Savings in energy and water use is worth potentially tens of millions of dollars, to individuals and to the government. Saving a kilowatt hour of energy can cost as little as one-sixth of a cent, compared to the 10+ cents it would cost to generate using fossil fuels or renewables. The payback of energy efficiency improvements is typically measured in months, not years.

Yet the benefits for the economy, for jobs, for communities, for the government, and for the climate are only realised when energy efficiency measures are implemented at scale – that is, across entire communities or cities.

The existing efficiency scheme in the ACT is well-meaning, but lacks ambition.

This discussion paper proposes a substantial scaling up of the EEIS.

As the paper explains, this would have three key benefits:

Firstly, a much larger EEIS would create jobs. UnionsACT estimates as many as 760 new jobs (net) would be created over ten years.

Secondly, household bills would be cut by as much as $1,360 per year, which for many people means avoiding energy poverty.

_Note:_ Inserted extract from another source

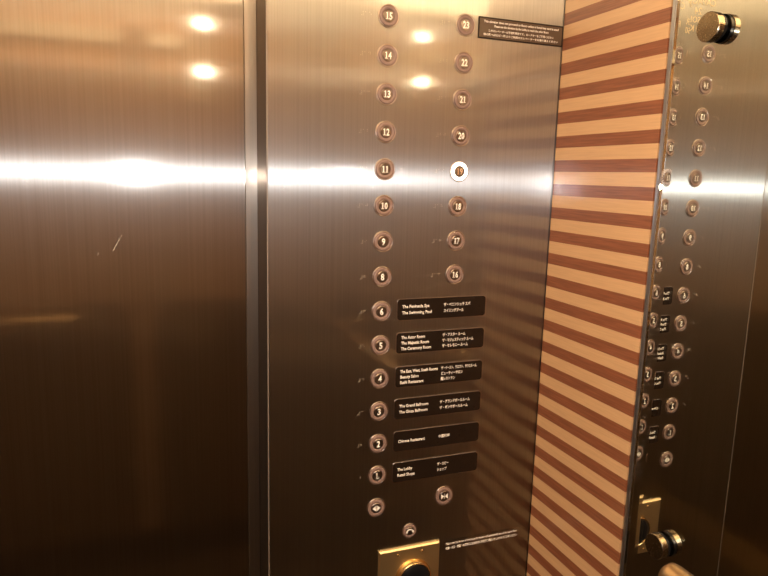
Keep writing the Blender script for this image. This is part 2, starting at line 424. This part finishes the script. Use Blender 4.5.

Finally, Canberra’s carbon emissions would be more rapidly decreased. Households account for 40 percent of the ACT’s carbon emissions, so improved energy efficiency is essential for the ACT to meet its zero carbon targets by 2025.

Flowing from these three principal benefits are others. Reduced water use would make Canberra more resilient to drought. Retrofitted houses would improve health and community wellbeing. Lower bills and more comfortable homes would improve social equity. Almost $700 million of investment would be unlocked across the ACT economy through stronger, larger efficiency standards.